Tormented by hunger and thirst, he rose from that mockery of a banquet, for once envying the poorest kitchen-boy in his palace. It was no comfort to visit the growing mass of his treasures; the very sight of gold began to sicken him. If he embraced his children, if he struck a slave, their bodies turned in an instant to golden statues. All around glared hateful yellow in his eyes. It was a relief when darkness came to hide that now-abhorred wealth. Then, flinging off his heavy golden robes, he sank with a sigh upon a soft couch that at once grew hard and cold; and there he tossed restless all night, the richest and the most wretched man alive.

In sleepless despair, with the first light of dawn he hastened to Dionysus, earnestly beseeching him to take back his gift of splendid misery.

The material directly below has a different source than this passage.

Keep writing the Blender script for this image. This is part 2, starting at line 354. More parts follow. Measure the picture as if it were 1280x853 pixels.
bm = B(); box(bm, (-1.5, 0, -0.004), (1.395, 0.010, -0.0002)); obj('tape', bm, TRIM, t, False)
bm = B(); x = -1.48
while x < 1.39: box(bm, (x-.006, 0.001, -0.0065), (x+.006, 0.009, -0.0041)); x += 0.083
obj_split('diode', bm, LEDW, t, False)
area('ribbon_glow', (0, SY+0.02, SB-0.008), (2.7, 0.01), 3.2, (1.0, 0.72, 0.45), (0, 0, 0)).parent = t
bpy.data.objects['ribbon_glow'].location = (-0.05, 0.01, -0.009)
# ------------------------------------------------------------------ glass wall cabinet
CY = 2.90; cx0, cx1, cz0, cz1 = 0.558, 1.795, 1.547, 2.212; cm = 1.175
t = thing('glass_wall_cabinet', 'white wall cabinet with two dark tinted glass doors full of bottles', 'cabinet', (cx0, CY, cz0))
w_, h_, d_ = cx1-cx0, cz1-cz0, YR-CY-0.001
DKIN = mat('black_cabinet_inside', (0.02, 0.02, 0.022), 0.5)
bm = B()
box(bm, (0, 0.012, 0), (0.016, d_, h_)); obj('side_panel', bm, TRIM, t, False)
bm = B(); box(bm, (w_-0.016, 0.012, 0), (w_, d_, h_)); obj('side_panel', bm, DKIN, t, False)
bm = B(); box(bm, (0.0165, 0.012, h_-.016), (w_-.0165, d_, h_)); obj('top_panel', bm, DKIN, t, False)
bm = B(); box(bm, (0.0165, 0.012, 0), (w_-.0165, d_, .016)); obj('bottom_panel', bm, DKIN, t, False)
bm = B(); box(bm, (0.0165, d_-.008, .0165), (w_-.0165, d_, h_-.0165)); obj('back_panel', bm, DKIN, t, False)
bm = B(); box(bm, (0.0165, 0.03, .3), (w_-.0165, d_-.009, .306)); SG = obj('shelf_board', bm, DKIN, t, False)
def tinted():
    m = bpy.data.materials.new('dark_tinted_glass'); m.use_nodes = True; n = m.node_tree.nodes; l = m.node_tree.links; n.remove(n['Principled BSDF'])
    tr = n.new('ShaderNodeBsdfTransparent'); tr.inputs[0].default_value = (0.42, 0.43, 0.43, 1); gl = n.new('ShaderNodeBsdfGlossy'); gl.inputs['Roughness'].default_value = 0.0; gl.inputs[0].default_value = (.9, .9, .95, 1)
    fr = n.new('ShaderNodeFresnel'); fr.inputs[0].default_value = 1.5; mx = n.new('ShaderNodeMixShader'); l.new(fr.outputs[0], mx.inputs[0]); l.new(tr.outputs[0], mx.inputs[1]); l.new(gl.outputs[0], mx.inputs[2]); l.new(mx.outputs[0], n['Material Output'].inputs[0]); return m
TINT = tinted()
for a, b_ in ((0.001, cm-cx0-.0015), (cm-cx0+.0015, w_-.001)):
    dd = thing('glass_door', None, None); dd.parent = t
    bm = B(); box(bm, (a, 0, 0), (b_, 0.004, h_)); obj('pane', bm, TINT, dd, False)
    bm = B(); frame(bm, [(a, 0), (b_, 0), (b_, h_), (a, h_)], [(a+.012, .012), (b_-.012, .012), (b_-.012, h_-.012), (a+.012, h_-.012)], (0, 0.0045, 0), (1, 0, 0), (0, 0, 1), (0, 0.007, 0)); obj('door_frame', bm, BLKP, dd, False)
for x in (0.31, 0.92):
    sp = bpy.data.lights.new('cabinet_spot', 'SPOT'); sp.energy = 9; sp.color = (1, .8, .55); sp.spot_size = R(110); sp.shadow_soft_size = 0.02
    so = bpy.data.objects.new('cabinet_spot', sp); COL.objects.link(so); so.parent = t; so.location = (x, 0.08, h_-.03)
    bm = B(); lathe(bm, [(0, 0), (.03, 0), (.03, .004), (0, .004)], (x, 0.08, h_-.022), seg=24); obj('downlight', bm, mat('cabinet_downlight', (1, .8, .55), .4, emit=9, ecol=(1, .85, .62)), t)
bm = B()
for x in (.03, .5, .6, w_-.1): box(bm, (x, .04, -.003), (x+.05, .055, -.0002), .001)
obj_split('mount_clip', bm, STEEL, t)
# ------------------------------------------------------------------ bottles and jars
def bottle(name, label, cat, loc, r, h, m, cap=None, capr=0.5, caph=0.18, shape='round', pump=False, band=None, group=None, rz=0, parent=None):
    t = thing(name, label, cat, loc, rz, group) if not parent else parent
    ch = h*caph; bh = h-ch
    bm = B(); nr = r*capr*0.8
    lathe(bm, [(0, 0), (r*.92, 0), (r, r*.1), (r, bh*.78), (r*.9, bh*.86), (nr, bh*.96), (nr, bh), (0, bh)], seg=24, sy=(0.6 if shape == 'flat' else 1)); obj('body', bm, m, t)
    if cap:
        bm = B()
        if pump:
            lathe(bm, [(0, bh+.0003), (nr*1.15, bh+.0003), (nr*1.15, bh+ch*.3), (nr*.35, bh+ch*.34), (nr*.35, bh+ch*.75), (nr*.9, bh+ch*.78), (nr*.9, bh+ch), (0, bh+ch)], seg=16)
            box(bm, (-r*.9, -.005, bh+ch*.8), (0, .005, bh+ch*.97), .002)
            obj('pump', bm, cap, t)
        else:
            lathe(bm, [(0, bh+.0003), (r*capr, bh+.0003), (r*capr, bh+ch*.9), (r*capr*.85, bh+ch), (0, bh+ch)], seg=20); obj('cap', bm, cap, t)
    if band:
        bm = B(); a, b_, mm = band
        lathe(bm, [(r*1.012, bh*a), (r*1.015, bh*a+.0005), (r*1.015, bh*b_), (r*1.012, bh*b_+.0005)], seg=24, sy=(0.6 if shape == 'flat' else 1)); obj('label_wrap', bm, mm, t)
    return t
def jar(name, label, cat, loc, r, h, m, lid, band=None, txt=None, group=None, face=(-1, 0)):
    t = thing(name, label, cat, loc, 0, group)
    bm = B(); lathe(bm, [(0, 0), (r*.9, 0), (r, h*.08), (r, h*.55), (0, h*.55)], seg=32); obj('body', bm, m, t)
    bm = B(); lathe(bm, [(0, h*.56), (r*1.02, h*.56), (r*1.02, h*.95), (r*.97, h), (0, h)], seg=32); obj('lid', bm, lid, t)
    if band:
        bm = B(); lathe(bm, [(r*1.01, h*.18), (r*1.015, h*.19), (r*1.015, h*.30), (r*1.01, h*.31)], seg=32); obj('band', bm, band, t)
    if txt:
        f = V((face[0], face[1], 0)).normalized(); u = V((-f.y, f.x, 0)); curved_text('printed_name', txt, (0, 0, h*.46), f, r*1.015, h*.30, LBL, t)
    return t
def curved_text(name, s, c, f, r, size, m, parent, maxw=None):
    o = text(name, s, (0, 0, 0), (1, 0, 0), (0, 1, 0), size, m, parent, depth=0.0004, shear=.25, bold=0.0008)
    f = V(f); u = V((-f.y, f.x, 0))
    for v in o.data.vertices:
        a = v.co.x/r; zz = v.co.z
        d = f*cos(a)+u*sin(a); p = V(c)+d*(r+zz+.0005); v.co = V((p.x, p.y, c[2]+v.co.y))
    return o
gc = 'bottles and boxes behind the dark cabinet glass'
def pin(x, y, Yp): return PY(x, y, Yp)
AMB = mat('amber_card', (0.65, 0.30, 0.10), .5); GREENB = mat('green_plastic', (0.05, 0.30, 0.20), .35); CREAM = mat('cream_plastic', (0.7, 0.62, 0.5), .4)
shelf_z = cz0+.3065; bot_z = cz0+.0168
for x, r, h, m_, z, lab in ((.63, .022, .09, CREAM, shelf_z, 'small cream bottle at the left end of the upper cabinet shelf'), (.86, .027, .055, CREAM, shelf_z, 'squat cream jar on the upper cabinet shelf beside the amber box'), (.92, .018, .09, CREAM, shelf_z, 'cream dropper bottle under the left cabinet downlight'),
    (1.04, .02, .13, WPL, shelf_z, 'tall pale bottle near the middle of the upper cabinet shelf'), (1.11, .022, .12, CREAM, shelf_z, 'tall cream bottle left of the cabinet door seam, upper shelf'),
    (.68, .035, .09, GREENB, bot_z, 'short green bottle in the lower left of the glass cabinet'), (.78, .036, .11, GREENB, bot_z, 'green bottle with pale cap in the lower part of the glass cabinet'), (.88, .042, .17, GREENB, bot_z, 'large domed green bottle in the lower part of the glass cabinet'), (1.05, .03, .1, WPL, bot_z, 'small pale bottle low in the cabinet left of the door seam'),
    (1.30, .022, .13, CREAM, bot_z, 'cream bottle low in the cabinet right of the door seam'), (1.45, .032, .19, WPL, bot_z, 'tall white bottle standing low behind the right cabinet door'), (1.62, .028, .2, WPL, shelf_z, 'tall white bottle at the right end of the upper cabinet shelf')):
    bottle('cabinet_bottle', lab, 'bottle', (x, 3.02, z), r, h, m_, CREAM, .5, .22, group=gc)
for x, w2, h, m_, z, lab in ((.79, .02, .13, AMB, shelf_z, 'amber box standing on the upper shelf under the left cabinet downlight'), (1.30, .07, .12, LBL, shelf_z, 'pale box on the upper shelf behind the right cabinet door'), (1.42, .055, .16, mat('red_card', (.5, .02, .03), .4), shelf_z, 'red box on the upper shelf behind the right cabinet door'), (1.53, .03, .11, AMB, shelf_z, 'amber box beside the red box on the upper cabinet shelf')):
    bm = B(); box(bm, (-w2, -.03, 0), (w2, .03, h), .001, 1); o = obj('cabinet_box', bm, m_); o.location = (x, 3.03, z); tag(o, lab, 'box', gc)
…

"So men's dearest wishes oft prove unwise!" wailed the god. " But once more I grant thee thy desire. Seek out the source of the Pactolus, and by bathing in its pure waters thou mayst undo the spell laid upon thee."

Scarcely waiting to thank him, Midas set off for that healing stream. Driven on by the gnawings of hunger, over mountain and plain he panted till he came to the Pactolus, whose sandy bed was streaked with gold wherever he trod; and men say that scales of gold may still be turned up to mark his footsteps. When he reached its cool fountain and hurled into it his fevered body, the crystal water was stained as if by gold. But no sooner had his head plunged beneath it, than that fatal gift was washed away; and to his unspeakable joy Midas came out able to eat and drink like other men.

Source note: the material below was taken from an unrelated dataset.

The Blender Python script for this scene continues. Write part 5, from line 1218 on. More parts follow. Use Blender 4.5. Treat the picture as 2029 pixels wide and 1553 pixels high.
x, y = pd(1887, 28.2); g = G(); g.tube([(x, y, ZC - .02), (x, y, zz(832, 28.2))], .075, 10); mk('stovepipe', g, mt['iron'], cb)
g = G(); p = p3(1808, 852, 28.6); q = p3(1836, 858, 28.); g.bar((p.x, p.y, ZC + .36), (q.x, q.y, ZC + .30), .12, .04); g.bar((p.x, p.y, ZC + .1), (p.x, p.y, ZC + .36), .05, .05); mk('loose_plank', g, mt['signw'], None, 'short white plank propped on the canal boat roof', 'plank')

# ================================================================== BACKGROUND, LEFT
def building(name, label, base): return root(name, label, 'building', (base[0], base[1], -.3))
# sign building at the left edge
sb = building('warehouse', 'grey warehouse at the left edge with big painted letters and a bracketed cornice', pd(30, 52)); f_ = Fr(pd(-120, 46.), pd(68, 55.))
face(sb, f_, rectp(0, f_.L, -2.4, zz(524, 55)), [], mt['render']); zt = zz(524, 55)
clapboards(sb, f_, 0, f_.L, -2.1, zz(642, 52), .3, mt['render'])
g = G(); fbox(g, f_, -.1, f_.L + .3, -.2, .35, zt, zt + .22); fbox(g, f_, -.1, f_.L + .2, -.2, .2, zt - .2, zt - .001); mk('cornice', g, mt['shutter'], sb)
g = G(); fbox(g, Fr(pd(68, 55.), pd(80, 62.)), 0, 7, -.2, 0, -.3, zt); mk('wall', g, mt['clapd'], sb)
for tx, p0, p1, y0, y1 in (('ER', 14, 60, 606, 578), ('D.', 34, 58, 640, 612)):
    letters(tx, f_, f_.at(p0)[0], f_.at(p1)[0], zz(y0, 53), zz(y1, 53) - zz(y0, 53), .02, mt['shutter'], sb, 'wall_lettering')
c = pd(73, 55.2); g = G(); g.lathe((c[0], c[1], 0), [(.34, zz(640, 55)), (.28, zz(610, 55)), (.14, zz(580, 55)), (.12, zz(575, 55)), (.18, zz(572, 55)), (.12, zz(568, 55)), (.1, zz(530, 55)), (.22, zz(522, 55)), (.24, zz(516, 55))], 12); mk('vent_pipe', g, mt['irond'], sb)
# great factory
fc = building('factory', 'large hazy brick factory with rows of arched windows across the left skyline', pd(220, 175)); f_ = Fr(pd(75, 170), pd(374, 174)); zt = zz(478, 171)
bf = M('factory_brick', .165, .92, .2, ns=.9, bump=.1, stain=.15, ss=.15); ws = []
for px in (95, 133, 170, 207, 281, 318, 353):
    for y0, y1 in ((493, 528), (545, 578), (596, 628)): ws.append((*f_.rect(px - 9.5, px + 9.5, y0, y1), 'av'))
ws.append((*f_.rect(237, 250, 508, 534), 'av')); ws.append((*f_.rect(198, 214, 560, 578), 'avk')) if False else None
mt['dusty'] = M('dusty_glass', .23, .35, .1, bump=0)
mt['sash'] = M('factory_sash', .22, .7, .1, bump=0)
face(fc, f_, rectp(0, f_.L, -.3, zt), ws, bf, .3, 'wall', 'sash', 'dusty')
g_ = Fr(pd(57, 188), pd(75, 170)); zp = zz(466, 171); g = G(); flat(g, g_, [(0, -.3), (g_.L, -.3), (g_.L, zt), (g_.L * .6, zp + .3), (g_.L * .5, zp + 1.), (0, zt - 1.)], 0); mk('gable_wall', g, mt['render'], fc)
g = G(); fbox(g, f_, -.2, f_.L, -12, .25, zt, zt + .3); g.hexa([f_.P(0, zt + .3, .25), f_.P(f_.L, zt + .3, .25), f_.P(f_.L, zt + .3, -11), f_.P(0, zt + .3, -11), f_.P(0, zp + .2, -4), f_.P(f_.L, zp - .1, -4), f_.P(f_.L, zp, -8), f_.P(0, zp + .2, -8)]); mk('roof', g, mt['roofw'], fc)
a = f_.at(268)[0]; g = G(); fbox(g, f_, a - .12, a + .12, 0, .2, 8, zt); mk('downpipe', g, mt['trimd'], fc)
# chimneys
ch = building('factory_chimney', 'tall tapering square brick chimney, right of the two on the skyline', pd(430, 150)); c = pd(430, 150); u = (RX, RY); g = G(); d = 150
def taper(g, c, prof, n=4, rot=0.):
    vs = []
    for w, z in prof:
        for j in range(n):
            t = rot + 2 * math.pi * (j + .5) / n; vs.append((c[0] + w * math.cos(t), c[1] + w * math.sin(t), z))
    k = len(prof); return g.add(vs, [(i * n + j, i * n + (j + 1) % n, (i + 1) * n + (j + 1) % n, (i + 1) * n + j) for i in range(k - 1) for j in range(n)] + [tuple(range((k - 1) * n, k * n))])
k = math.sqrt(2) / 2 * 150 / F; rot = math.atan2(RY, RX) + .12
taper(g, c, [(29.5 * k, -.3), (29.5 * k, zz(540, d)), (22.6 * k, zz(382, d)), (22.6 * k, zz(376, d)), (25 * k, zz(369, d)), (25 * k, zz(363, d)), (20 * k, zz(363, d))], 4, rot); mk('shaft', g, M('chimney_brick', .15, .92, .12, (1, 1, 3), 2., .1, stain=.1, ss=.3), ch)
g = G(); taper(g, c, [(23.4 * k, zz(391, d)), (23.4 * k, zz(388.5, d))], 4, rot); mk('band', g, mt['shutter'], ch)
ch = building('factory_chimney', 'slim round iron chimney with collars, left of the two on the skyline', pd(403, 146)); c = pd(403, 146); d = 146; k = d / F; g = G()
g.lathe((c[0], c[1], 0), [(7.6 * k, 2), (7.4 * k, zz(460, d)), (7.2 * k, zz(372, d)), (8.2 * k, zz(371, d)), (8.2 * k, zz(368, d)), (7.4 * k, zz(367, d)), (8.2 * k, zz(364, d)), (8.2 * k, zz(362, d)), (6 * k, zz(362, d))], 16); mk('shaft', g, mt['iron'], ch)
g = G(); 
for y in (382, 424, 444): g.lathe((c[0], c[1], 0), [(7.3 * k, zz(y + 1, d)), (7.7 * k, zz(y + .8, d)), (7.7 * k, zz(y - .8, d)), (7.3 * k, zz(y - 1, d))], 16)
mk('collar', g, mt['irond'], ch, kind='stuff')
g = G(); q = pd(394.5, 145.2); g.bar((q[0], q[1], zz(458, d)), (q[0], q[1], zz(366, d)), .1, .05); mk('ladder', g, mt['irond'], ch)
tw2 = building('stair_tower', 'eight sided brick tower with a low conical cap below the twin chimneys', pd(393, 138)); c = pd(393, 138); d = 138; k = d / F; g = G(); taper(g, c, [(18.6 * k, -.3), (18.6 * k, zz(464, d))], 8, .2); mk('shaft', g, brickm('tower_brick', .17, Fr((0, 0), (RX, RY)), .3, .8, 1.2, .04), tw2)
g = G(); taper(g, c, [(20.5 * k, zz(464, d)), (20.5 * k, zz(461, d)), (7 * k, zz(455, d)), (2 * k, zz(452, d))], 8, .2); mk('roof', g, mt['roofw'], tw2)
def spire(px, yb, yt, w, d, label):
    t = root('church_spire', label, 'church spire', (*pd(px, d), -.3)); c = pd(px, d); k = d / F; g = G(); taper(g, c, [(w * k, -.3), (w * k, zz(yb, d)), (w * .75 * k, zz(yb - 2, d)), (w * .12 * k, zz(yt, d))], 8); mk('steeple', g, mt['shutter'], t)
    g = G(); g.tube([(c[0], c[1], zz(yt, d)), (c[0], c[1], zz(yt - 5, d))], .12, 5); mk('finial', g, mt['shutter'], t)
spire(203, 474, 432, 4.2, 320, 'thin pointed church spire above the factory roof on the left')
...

This king was not always so fortunate in his dealings with the gods. Cured of his greed for gold, yet no wiser in his mind, he took to roaming the green woods, and there came upon Pan at strife with the great Apollo. For that rude Satyr had presumed to boast his pipe of reeds against the god's lute; and they took Midas for judge which of them made the sweetest music. After listening to their strains, the dull-eared mortal gave judgement for Pan; then Apollo, in displeasure, punished him by decking his head with the ears of an ass, even as the Muses spitefully turned the daughters of Pierus into birds, when these mortal maidens would have contended with them in song on Mount Helicon.

The first pool into which Midas looked showed him how shamefully he had been transformed; but this time he could hope no favour from an angry god. Slinking into his palace by night, the king would have hid from all that he bore those long, hairy ears. His head he kept wrapped night and day in a turban such as makes a shield against the sun for men of the hot East. None knew why Midas went thus arrayed, save only his barber, to whom he could not but disclose the truth, binding him by oaths and threats never to breathe it to hurnan ear.

But the barber, for his part, could not bear the weight of such a secret which he must not tell. Itching to let it out, yet fearing his master's wrath, he stole down to the lonely bank of the river and scooped out a hole, into which he whispered " Midas has ass's ears", hoping to be heard by no man. But where he had opened the ground, there grew up a clump of reeds that, as often as they were stirred by the wind, kept on murmuring, "Midas has ass's ears".

(Moncrieff, A.R. Hope. 1907. Greece and Rome. London: George G. Harrap.)

1. Remember that one characteristic of a myth is that it "uses the supernatural." Supernatural means, "above the forces of nature." Gods, for example, are supernatural forces. Which of the characters from the Midas myth is an example of a supernatural force?

2. Another characteristic of a myth is that it "interprets natural events." Which natural phenomena is explained by the Midas myth?

3. A third characteristic of a myth is that it explains, "the nature of humanity." This means that myths try to show what people are really like. They often show human weaknesses and teach lessons or give warnings. What human characteristic is revealed in the Midas myth?

4. Finally, you should recall that myths often express a culture's view of the universe, of how everything is controlled. The ancient Greeks believed that there were gods who controlled their destinies. How are these gods portrayed in the Midas myth?